Which is weird, because she was on a route sheet YESTERDAY.
Then I got Baguette into the car and called Special Education, who confirmed that their records showed that she was to be picked up in the morning and said that her “profile is active,” but that they did not see any routing information.
And then I called the Area Bus Supervisor again, and actually got a person. She remembered talking to me earlier in the year (when I was trying to get Baguette’s pickup time changed because I refused to cut into her inadequate sleep even more by waking her up before 6:00 a.m.), confirmed a.m.-only pickup, and said that the only thing she could think of was that sometimes “when you make some changes, the system goes ahead and bumps kids off of routes when it’s not supposed to.”
You know what? That’s not a system.
But she did email the person in charge of routing and get them to reinstate Baguette’s transportation starting tomorrow, and she called me to let me know it was fixed.
So that’s good. But to get it fixed, I had to make multiple phone calls to multiple offices for a total of 45 minutes, be late to work, and find breakfast out in the world (thanks, McDonalds!) because I hadn’t been able to eat at home the way I usually do.
This is going to happen again, because this is how it “works.” Nothing’s ever easy, and it’s always something.
OH the frustration. What the heck kind of system is it they have there that just randomly boots students off their routes??? That sounds completely unacceptable.
I now factor in at least one of those sorts of things a day, three a day before the house situations were settled, and it’s frustrating as hell. But if I assume that at least one hour is going to be wasted on something annoying or administrative or just downright nonsensical, I’m a little less angry about. Because there’s ALWAYS SOMETHING.
LAUSD is the largest school district in California and the second-largest in the nation, and it shows.

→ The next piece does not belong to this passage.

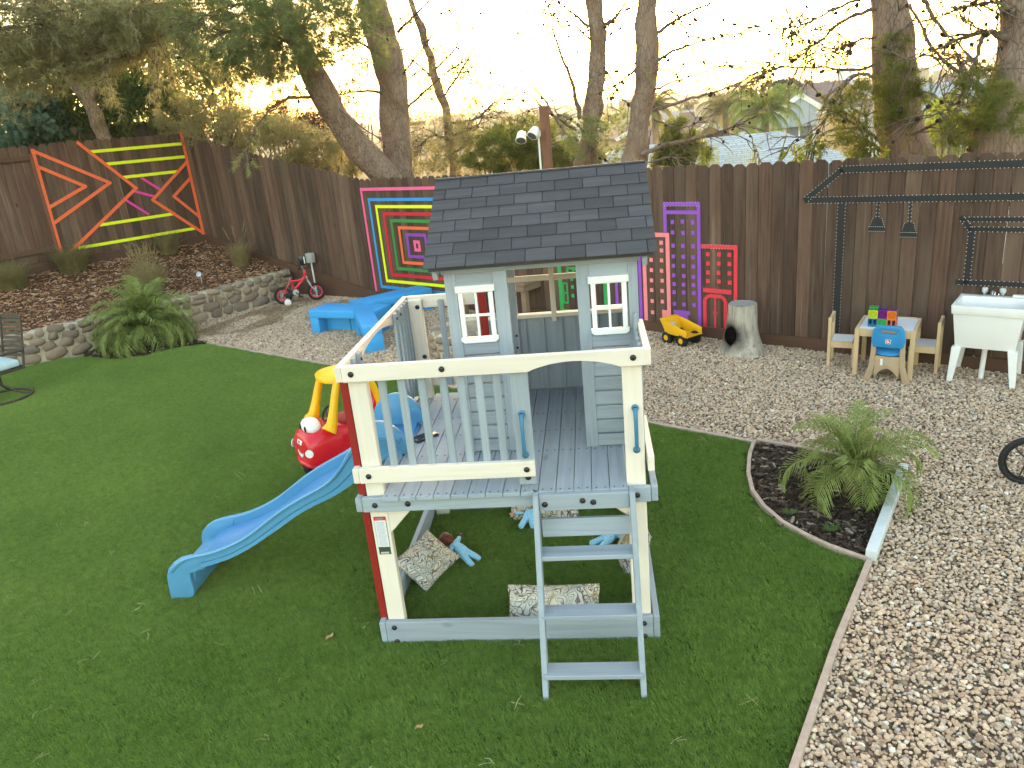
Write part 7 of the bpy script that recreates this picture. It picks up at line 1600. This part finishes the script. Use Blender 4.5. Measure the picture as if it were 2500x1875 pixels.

There’s a Seinfeld episode where Jerry makes a reservation to rent a car, but when he arrives at the airport, they are out of cars. He tells them his was reserved, and they assure him that they have the reservation, but are, unfortunately, out of cars. He then says that they are good at taking reservations, but not at keeping them, which is the most important part of the reservation.
I think LAUSD must have the same problem.
The difference is that when I have arrived at the airport to find that they were out of cars, they still find a way to get me a car, even if they have to borrow it from another agency. Well, I guess it’s actually not that different. I took Baguette to school, so apparently I’m the other agency.